Usha trabalhava com casos complexos envolvendo direito civil e recursos em uma variedade de setores, como educação superior, entretenimento e tecnologia. Deixou o trabalho no dia em que Vance foi anunciado como vice na chapa de Trump.
Em um editorial, o diário The Wall Street Journal sugere que Vance use mais a companheira na campanha para recuperar sua imagem após o desastre de seus comentários sobre mulheres com gatos e sem filhos. “Ela pode ajudar a persuadir os eleitores indecisos de que o sr. Vance respeita as mulheres mais do que seus comentários fizeram parecer”, opina o jornal.
A campanha parece ter ouvido o conselho, e na semana passada o canal conservador Fox News veiculou uma entrevista feita com Usha, sua primeira solo. Questionada sobre a compatibilidade política com o marido, respondeu que os dois são “duas pessoas diferentes, com passados e interesses diferentes, e que chegam a conclusões diferentes o tempo todo”.
“Isso é a parte divertida de ser casada. Mas nunca duvidei de J.D. Até quando discordo disso ou daquilo, sei quais são as intenções, o que ele quer fazer. Eu realmente confio nele”, declarou.

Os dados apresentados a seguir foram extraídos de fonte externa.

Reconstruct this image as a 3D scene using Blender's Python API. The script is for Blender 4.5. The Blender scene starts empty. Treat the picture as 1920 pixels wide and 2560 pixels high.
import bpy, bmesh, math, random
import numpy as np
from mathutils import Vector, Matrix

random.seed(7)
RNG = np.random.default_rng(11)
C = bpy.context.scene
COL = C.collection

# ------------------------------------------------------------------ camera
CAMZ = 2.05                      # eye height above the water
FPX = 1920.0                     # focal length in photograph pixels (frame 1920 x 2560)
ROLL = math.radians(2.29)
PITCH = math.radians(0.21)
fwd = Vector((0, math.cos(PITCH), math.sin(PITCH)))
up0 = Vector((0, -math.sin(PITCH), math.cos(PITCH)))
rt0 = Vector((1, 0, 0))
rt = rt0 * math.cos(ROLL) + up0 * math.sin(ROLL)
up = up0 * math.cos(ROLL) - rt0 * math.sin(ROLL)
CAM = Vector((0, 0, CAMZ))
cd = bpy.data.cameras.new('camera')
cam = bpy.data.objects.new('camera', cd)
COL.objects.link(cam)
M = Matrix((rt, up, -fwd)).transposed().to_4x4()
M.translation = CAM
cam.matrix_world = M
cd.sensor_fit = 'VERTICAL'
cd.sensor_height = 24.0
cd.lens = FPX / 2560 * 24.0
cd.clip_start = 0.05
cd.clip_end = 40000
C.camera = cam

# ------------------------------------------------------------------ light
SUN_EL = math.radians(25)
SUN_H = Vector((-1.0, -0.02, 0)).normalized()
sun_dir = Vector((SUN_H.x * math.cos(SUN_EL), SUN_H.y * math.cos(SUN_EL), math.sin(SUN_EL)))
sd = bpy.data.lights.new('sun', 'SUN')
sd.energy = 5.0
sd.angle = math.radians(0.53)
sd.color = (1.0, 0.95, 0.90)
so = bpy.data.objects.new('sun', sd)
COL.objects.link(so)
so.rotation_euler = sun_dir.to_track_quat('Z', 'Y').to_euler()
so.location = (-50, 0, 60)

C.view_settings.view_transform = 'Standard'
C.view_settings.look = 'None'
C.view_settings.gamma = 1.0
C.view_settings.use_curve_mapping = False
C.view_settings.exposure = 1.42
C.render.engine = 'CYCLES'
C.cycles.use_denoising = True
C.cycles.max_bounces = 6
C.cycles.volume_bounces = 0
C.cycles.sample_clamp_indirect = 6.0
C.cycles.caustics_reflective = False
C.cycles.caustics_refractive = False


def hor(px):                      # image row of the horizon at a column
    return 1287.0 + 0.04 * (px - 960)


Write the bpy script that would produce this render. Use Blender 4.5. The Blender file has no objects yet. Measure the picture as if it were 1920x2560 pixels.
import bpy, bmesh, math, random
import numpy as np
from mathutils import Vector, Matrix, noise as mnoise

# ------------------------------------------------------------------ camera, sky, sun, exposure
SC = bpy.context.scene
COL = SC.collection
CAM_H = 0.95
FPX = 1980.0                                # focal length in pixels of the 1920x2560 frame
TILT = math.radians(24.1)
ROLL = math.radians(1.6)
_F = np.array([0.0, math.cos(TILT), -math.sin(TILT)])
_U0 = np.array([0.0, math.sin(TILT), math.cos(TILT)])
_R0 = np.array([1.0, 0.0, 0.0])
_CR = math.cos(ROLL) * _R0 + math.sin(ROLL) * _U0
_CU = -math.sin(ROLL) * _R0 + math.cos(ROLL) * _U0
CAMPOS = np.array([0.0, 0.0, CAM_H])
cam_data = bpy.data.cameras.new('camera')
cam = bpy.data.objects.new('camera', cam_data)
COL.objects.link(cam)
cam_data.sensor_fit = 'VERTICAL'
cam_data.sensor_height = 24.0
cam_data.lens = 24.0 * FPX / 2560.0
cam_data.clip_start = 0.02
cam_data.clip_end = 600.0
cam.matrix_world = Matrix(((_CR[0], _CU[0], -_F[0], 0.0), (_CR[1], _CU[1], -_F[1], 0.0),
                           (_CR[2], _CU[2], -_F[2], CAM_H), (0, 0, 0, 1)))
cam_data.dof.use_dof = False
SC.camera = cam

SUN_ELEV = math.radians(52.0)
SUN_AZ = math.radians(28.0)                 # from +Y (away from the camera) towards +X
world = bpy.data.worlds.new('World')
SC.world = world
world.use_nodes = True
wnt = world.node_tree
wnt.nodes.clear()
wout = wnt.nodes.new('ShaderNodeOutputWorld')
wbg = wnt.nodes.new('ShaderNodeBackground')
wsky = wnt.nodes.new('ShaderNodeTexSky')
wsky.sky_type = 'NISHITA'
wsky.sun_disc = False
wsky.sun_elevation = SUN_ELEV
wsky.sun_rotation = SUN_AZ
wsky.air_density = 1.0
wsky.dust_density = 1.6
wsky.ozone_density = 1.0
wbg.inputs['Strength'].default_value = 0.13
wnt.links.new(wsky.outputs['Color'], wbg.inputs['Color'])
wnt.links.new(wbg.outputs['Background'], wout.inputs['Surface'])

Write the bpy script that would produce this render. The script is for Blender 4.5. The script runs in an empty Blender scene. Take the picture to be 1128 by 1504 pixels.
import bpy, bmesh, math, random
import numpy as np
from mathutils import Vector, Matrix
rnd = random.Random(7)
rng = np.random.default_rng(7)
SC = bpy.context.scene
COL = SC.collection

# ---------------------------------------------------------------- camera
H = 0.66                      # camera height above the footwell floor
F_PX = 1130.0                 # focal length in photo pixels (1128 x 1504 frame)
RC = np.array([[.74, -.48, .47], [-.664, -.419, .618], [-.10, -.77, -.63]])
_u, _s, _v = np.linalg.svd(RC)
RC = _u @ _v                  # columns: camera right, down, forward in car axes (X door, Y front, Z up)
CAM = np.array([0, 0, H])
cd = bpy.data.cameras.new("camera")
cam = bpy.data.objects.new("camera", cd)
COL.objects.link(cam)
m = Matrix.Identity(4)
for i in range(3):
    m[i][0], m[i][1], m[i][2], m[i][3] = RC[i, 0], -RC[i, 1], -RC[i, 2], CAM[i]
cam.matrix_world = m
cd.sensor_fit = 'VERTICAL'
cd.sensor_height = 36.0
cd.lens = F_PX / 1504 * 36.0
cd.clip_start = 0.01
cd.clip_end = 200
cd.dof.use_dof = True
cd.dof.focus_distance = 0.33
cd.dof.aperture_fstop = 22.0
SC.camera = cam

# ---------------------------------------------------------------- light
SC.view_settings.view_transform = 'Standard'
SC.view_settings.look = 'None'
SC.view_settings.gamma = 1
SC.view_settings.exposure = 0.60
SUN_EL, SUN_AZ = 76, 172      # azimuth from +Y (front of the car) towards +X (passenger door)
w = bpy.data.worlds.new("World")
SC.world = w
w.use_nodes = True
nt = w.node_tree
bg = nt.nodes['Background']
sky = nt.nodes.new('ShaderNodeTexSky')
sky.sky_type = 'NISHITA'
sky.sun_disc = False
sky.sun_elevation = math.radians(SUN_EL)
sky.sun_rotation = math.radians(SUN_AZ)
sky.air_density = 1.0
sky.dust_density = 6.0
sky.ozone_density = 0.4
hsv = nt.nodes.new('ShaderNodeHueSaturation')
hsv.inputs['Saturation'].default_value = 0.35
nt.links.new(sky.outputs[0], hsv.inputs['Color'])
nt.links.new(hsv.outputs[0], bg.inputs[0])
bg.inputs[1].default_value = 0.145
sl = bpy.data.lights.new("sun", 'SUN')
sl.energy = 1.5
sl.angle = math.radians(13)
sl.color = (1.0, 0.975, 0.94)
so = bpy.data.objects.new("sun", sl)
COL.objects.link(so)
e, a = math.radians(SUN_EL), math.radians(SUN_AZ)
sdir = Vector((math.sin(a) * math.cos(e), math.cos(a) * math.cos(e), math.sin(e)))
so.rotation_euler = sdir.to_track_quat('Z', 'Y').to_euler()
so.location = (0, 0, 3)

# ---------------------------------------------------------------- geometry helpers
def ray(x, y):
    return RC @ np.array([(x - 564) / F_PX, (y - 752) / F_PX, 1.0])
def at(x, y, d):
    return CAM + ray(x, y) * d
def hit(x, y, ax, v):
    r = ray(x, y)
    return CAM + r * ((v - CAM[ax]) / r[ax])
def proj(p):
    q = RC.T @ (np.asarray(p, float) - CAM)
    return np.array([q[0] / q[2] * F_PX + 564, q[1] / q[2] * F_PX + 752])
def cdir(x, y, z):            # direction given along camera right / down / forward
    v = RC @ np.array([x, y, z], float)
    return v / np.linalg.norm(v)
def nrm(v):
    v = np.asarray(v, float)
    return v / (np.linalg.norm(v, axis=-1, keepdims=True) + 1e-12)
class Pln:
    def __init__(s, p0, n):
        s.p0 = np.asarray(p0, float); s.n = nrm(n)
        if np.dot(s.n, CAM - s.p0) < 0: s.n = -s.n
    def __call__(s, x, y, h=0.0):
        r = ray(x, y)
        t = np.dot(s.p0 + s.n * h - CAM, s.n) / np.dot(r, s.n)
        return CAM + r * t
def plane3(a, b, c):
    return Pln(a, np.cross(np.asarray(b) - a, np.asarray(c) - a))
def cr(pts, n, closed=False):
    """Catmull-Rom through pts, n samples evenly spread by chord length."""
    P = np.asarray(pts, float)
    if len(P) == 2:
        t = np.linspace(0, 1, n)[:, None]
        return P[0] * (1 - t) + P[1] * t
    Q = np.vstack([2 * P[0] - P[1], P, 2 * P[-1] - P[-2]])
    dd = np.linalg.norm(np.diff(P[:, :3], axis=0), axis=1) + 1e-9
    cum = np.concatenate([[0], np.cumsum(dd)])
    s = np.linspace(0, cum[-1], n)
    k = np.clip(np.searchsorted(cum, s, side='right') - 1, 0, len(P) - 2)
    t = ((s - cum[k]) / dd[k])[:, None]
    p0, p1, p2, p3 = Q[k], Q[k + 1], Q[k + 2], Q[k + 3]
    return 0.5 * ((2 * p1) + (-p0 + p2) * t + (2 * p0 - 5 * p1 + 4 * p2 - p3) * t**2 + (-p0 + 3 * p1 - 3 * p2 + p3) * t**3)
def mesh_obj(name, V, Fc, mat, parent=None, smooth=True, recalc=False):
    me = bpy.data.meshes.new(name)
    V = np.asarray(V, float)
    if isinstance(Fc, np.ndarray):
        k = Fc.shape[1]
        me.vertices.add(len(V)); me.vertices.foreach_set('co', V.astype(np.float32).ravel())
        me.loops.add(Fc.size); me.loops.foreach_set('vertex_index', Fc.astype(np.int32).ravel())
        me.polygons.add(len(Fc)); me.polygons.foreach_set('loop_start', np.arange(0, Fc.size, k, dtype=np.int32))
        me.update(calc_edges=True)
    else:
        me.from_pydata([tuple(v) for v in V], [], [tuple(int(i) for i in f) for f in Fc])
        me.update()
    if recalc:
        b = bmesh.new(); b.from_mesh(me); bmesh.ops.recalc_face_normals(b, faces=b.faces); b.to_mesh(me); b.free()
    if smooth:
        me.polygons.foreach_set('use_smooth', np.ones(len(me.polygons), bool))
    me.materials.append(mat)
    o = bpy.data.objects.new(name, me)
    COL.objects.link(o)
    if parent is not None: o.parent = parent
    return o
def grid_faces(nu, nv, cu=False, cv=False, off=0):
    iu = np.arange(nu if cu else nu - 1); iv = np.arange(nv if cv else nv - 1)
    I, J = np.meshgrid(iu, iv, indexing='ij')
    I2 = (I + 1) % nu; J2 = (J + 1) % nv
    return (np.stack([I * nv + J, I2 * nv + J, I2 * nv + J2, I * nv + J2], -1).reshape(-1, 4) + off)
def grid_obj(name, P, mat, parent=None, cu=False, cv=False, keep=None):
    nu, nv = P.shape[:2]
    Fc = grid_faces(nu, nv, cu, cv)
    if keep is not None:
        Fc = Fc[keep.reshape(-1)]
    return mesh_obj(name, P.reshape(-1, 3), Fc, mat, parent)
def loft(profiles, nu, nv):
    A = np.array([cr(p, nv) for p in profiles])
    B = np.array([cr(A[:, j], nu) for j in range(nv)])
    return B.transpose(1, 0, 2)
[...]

Quem conviveu com Usha ao longo de todos esses anos a descreve como uma pessoa centrada, inteligente e praticamente apolítica. “Ela não era o tipo de pessoa que tentava provocar controvérsia. Eu acho que ela tem um cérebro técnico”, disse Doug Lieb, que foi seu colega na faculdade de direito, ao Washington Post.
Nos EUA, eleitores podem se declarar vinculados a um partido quando se registram para votar. No caso de Usha, ela se declarou democrata em 2004, quando estava no início da faculdade, e em 2010, quando voltou a Yale. Em 2014, mudou sua afiliação para independente e, em 2022, quando Vance disputou o Senado por Ohio, para republicana.
Um dos raros momentos em que teria se manifestado politicamente foi após o 6 de Janeiro (dia do seu aniversário). Ainda de acordo com o jornal americano, Usha disse a amigos ter ficado indignada com o impulso dado por Trump para que seus apoiadores invadissem o Capitólio.
Questionada pela Fox sobre a mudança de posição em relação ao empresário, Usha disse que teve muitos anos “para meio que entender o que ele [Trump] quer fazer e o que J.D. quer fazer”. “Se eu não sentisse que a chapa Trump/Vance poderia fazer coisas boas pelo país, eu não estaria aqui apoiando ele, e J.D. não estaria fazendo isso.”